Por enquanto, Trump está fazendo mais mal aos EUA do que ao resto do mundo. É verdade que prejudica o mundo todo o fato de ele ter retirado os EUA do Acordo de Paris sobre o clima. Mas é um prejuízo que pode ser ao menos parcialmente compensado pelos compromissos de instâncias municipais e estaduais americanas e até de empresas poderosas.

Já para o prestígio americano no mundo não há escapatória: pesquisa recente do Gallup mostra o colapso da aprovação global à liderança dos EUA. Era aprovada por 48%, na média dos 134 países pesquisados, no período de Barack Obama. Agora, só 30% aprovam-na.

Não seria nada de muito grave, a não ser para os próprios Estados Unidos, se não houvesse um efeito colateral: o isolacionismo que Trump encarna, combinado com sua personalidade volátil e irascível, está enfraquecendo a coesão entre as democracias ocidentais justamente no momento em que elas enfrentam crescente desafio de autocracias como as da Rússia e da China e a ascensão das chamadas democracias iliberais -Polônia, Hungria- e do nacionalismo xenófobo na Europa.

Ou, posto de outra forma: o vácuo deixado pela retirada americana não está sendo preenchido por outra grande democracia, mas por regimes não democráticos.

É verdade que os Estados Unidos sempre apoiaram ditaduras em várias regiões, como na América Latina, durante a Guerra Fria. Mas, vencida esta, havia uma tênue esperança de que a democracia iria ganhando terreno em toda parte, como de fato ganhou na América Latina.

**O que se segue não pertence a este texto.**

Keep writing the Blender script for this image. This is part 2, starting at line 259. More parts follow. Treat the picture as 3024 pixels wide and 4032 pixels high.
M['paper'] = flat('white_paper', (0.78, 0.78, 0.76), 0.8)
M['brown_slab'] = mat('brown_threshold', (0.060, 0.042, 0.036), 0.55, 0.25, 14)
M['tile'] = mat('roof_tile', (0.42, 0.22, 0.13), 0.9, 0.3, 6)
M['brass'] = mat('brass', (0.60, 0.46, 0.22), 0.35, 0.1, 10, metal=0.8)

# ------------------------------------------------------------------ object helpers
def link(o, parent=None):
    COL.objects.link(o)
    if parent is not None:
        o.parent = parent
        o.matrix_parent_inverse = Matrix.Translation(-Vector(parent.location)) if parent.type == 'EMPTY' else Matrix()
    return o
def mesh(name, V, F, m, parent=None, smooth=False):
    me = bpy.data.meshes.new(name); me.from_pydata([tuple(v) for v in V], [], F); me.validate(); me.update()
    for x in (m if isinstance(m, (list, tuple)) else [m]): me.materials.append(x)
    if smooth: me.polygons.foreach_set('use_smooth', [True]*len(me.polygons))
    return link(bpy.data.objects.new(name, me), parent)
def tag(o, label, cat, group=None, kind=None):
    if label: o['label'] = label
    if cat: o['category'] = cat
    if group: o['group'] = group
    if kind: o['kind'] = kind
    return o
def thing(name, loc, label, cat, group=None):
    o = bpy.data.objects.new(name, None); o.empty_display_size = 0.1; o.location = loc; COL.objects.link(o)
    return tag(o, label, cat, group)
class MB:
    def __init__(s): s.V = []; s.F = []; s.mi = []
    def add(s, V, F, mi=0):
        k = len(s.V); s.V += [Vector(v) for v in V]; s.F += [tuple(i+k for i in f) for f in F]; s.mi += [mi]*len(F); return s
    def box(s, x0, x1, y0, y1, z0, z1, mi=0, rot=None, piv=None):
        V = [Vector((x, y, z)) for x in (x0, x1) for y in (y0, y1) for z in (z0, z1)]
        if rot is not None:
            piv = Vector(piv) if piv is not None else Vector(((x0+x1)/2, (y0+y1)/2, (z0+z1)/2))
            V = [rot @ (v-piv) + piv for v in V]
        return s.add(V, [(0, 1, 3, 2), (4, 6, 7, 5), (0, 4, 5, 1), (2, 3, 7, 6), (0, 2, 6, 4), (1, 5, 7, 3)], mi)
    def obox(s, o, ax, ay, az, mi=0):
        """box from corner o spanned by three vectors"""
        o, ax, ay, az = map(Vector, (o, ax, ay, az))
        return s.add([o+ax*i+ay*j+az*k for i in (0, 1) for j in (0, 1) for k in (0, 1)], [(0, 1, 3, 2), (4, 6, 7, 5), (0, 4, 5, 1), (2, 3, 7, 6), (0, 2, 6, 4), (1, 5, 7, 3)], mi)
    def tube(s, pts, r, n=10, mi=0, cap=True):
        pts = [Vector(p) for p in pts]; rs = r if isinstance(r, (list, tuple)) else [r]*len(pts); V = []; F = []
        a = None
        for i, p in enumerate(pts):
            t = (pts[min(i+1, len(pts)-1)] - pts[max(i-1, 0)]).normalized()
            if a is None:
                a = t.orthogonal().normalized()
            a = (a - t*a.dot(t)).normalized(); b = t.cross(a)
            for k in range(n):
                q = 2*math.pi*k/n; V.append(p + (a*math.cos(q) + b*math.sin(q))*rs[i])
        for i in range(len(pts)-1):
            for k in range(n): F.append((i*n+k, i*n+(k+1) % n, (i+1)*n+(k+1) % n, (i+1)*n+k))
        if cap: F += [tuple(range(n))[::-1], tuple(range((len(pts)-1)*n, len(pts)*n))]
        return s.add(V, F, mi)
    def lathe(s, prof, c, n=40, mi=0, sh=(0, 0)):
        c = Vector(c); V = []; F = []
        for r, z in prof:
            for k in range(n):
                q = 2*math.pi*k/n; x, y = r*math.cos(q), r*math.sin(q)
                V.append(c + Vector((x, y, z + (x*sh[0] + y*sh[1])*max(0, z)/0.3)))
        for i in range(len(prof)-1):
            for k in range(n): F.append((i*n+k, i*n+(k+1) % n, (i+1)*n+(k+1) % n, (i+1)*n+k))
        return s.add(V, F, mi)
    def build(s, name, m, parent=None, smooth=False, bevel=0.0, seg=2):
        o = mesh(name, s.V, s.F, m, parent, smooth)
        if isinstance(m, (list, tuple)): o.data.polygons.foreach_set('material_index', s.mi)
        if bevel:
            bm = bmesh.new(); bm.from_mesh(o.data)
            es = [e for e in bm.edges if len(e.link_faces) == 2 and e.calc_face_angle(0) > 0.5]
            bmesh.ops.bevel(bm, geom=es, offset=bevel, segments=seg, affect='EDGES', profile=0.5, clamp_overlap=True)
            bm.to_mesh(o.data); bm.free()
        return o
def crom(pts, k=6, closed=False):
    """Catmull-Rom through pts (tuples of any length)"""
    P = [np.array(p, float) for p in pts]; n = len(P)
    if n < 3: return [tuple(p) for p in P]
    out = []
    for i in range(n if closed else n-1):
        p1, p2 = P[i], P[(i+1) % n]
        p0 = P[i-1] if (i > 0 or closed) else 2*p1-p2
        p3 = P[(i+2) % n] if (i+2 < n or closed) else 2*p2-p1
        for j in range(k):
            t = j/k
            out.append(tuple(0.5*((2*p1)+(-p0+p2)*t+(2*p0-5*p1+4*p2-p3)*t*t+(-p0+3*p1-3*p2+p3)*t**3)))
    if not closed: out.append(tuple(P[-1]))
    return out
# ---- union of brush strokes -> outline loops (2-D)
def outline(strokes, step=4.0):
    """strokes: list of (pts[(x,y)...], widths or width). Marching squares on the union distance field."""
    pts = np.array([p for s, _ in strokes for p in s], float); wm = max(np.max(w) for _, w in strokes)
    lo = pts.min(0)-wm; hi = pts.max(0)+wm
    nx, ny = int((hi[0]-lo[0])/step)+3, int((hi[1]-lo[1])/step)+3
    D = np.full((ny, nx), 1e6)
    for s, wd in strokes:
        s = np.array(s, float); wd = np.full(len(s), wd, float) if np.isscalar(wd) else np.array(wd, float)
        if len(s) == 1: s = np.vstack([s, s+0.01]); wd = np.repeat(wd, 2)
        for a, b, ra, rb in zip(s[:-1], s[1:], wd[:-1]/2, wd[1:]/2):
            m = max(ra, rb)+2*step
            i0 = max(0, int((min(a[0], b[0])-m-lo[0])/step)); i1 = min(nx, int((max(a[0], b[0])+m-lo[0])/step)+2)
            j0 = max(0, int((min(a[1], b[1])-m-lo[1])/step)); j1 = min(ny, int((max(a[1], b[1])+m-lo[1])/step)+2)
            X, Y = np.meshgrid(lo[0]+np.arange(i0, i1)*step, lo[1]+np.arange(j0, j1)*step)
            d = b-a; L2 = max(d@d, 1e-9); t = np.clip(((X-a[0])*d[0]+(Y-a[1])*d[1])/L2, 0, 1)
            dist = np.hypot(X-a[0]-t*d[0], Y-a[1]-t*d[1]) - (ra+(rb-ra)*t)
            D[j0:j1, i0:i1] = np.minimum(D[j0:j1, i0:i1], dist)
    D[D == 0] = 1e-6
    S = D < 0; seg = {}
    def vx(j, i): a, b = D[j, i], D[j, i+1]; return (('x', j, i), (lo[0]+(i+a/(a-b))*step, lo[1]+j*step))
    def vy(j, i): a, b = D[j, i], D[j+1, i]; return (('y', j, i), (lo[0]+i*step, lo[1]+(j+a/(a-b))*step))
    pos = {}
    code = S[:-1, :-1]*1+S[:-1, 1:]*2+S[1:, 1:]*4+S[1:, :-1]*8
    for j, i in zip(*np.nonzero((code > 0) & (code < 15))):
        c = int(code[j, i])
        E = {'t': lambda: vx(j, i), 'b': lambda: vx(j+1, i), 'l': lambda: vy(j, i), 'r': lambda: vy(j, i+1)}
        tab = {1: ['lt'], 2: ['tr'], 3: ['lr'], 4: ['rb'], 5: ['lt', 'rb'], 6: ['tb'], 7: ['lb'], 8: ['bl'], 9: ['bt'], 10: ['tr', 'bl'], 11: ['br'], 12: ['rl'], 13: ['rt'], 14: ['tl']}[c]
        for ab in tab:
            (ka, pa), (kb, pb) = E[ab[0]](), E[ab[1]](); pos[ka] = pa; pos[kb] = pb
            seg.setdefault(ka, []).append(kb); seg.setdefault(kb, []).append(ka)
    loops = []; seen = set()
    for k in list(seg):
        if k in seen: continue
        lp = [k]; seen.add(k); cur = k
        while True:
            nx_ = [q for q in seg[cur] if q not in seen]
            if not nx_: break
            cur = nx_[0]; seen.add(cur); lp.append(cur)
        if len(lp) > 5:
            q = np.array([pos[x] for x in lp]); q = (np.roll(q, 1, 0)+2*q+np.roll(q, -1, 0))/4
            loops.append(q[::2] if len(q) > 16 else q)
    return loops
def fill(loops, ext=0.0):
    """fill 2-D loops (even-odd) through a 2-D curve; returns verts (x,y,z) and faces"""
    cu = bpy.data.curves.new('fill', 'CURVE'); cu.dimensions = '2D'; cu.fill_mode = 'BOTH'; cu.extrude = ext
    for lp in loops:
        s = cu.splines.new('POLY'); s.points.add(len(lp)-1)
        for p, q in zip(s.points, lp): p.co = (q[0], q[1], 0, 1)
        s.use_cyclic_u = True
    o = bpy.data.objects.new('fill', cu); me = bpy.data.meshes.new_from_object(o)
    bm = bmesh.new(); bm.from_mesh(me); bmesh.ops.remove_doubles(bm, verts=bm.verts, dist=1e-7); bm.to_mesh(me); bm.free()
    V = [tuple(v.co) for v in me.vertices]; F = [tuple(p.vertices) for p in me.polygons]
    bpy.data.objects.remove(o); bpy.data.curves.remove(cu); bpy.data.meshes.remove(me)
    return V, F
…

Não é o que está acontecendo, diz o mais recente relatório da Freedom House: houve mais países que apresentaram declínio nas liberdades do que aperfeiçoamentos. É verdade que esse desequilíbrio aparece pelo 12º ano consecutivo, o que quer dizer que Trump não é o culpado.

Mas, se os EUA recuam, fica mais difícil reverter o quadro e o "novo normal" acabará sendo menos democracia, mais autocracia.